_Requirements:_
Reproduce the listing below in its entirety. Change nothing.

§ §

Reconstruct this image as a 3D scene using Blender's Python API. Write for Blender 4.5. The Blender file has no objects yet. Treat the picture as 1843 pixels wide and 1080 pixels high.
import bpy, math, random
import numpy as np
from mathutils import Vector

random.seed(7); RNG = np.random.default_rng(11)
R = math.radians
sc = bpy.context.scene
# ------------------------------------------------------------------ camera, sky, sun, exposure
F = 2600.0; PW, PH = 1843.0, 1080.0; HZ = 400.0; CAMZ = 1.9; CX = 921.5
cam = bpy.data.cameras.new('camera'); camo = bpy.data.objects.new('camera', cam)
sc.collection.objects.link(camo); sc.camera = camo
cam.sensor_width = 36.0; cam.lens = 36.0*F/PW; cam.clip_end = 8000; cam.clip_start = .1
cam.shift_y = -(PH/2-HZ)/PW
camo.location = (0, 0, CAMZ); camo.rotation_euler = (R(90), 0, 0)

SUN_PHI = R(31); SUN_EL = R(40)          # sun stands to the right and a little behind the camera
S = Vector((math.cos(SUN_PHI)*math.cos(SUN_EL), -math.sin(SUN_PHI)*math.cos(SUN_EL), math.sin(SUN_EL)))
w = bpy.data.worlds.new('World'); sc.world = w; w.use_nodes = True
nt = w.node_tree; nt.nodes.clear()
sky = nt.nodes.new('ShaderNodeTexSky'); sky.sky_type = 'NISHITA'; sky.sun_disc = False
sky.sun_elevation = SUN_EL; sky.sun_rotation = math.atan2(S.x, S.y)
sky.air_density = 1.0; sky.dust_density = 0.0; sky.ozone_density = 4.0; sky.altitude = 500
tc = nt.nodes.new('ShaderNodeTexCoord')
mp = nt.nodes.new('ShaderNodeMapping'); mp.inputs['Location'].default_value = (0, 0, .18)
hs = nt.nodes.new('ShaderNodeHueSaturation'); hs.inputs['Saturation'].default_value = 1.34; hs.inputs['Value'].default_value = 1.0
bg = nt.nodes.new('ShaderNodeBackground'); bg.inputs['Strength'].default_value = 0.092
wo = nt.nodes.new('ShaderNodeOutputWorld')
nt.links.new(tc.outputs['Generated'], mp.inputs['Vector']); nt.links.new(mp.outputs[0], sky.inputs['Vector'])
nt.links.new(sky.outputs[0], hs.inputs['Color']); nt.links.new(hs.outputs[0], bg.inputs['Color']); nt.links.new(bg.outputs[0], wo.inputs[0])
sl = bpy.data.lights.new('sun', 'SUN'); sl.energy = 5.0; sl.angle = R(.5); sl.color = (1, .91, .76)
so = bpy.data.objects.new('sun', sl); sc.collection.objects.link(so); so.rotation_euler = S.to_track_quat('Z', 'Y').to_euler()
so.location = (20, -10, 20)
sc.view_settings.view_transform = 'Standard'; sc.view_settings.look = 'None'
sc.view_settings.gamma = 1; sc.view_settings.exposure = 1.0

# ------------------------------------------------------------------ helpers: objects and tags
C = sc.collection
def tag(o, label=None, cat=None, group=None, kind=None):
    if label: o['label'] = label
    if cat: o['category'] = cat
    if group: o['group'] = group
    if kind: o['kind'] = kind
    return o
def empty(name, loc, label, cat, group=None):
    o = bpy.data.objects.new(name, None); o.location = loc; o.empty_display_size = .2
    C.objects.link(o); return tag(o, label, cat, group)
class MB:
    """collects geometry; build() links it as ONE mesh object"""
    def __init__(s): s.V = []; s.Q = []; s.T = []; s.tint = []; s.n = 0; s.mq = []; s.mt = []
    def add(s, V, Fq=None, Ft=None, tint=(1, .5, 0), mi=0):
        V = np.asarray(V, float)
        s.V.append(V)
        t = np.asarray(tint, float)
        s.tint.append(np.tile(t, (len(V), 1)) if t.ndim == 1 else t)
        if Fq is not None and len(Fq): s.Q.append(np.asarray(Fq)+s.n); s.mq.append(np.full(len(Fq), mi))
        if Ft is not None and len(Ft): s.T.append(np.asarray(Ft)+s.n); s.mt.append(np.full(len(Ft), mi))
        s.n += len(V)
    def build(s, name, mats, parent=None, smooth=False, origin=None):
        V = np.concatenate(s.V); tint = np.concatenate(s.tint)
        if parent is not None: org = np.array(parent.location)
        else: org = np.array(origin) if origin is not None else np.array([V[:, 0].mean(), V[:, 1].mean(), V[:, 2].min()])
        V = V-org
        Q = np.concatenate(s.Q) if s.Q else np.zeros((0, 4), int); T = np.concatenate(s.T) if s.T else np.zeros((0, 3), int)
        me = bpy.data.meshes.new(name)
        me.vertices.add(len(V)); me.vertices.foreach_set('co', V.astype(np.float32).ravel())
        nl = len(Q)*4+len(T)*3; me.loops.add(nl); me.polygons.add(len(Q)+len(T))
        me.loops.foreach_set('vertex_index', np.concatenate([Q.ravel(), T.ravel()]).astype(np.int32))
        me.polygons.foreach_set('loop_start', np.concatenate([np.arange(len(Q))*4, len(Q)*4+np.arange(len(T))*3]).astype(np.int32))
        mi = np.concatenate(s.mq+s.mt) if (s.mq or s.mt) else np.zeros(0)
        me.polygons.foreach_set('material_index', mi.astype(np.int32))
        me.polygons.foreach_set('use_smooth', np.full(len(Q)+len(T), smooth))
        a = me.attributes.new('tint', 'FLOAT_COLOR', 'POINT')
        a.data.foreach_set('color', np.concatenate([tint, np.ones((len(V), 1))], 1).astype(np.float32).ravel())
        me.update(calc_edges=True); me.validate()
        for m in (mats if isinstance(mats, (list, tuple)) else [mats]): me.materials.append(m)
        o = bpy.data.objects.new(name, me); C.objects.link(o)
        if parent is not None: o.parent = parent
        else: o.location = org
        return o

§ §

_Exercise answer:_
Reconstruct this image as a 3D scene using Blender's Python API. Write for Blender 4.5. The Blender file has no objects yet. Treat the picture as 1843 pixels wide and 1080 pixels high.
import bpy, math, random
import numpy as np
from mathutils import Vector

random.seed(7); RNG = np.random.default_rng(11)
R = math.radians
sc = bpy.context.scene
# ------------------------------------------------------------------ camera, sky, sun, exposure
F = 2600.0; PW, PH = 1843.0, 1080.0; HZ = 400.0; CAMZ = 1.9; CX = 921.5
cam = bpy.data.cameras.new('camera'); camo = bpy.data.objects.new('camera', cam)
sc.collection.objects.link(camo); sc.camera = camo
cam.sensor_width = 36.0; cam.lens = 36.0*F/PW; cam.clip_end = 8000; cam.clip_start = .1
cam.shift_y = -(PH/2-HZ)/PW
camo.location = (0, 0, CAMZ); camo.rotation_euler = (R(90), 0, 0)

SUN_PHI = R(31); SUN_EL = R(40)          # sun stands to the right and a little behind the camera
S = Vector((math.cos(SUN_PHI)*math.cos(SUN_EL), -math.sin(SUN_PHI)*math.cos(SUN_EL), math.sin(SUN_EL)))
w = bpy.data.worlds.new('World'); sc.world = w; w.use_nodes = True
nt = w.node_tree; nt.nodes.clear()
sky = nt.nodes.new('ShaderNodeTexSky'); sky.sky_type = 'NISHITA'; sky.sun_disc = False
sky.sun_elevation = SUN_EL; sky.sun_rotation = math.atan2(S.x, S.y)
sky.air_density = 1.0; sky.dust_density = 0.0; sky.ozone_density = 4.0; sky.altitude = 500
tc = nt.nodes.new('ShaderNodeTexCoord')
mp = nt.nodes.new('ShaderNodeMapping'); mp.inputs['Location'].default_value = (0, 0, .18)
hs = nt.nodes.new('ShaderNodeHueSaturation'); hs.inputs['Saturation'].default_value = 1.34; hs.inputs['Value'].default_value = 1.0
bg = nt.nodes.new('ShaderNodeBackground'); bg.inputs['Strength'].default_value = 0.092
wo = nt.nodes.new('ShaderNodeOutputWorld')
nt.links.new(tc.outputs['Generated'], mp.inputs['Vector']); nt.links.new(mp.outputs[0], sky.inputs['Vector'])
nt.links.new(sky.outputs[0], hs.inputs['Color']); nt.links.new(hs.outputs[0], bg.inputs['Color']); nt.links.new(bg.outputs[0], wo.inputs[0])
sl = bpy.data.lights.new('sun', 'SUN'); sl.energy = 5.0; sl.angle = R(.5); sl.color = (1, .91, .76)
so = bpy.data.objects.new('sun', sl); sc.collection.objects.link(so); so.rotation_euler = S.to_track_quat('Z', 'Y').to_euler()
so.location = (20, -10, 20)
sc.view_settings.view_transform = 'Standard'; sc.view_settings.look = 'None'
sc.view_settings.gamma = 1; sc.view_settings.exposure = 1.0

# ------------------------------------------------------------------ helpers: objects and tags
C = sc.collection
def tag(o, label=None, cat=None, group=None, kind=None):
    if label: o['label'] = label
    if cat: o['category'] = cat
    if group: o['group'] = group
    if kind: o['kind'] = kind
    return o
def empty(name, loc, label, cat, group=None):
    o = bpy.data.objects.new(name, None); o.location = loc; o.empty_display_size = .2
    C.objects.link(o); return tag(o, label, cat, group)
class MB:
    """collects geometry; build() links it as ONE mesh object"""
    def __init__(s): s.V = []; s.Q = []; s.T = []; s.tint = []; s.n = 0; s.mq = []; s.mt = []
    def add(s, V, Fq=None, Ft=None, tint=(1, .5, 0), mi=0):
        V = np.asarray(V, float)
        s.V.append(V)
        t = np.asarray(tint, float)
        s.tint.append(np.tile(t, (len(V), 1)) if t.ndim == 1 else t)
        if Fq is not None and len(Fq): s.Q.append(np.asarray(Fq)+s.n); s.mq.append(np.full(len(Fq), mi))
        if Ft is not None and len(Ft): s.T.append(np.asarray(Ft)+s.n); s.mt.append(np.full(len(Ft), mi))
        s.n += len(V)
    def build(s, name, mats, parent=None, smooth=False, origin=None):
        V = np.concatenate(s.V); tint = np.concatenate(s.tint)
        if parent is not None: org = np.array(parent.location)
        else: org = np.array(origin) if origin is not None else np.array([V[:, 0].mean(), V[:, 1].mean(), V[:, 2].min()])
        V = V-org
        Q = np.concatenate(s.Q) if s.Q else np.zeros((0, 4), int); T = np.concatenate(s.T) if s.T else np.zeros((0, 3), int)
        me = bpy.data.meshes.new(name)
        me.vertices.add(len(V)); me.vertices.foreach_set('co', V.astype(np.float32).ravel())
        nl = len(Q)*4+len(T)*3; me.loops.add(nl); me.polygons.add(len(Q)+len(T))
        me.loops.foreach_set('vertex_index', np.concatenate([Q.ravel(), T.ravel()]).astype(np.int32))
        me.polygons.foreach_set('loop_start', np.concatenate([np.arange(len(Q))*4, len(Q)*4+np.arange(len(T))*3]).astype(np.int32))
        mi = np.concatenate(s.mq+s.mt) if (s.mq or s.mt) else np.zeros(0)
        me.polygons.foreach_set('material_index', mi.astype(np.int32))
        me.polygons.foreach_set('use_smooth', np.full(len(Q)+len(T), smooth))
        a = me.attributes.new('tint', 'FLOAT_COLOR', 'POINT')
        a.data.foreach_set('color', np.concatenate([tint, np.ones((len(V), 1))], 1).astype(np.float32).ravel())
        me.update(calc_edges=True); me.validate()
        for m in (mats if isinstance(mats, (list, tuple)) else [mats]): me.materials.append(m)
        o = bpy.data.objects.new(name, me); C.objects.link(o)
        if parent is not None: o.parent = parent
        else: o.location = org
        return o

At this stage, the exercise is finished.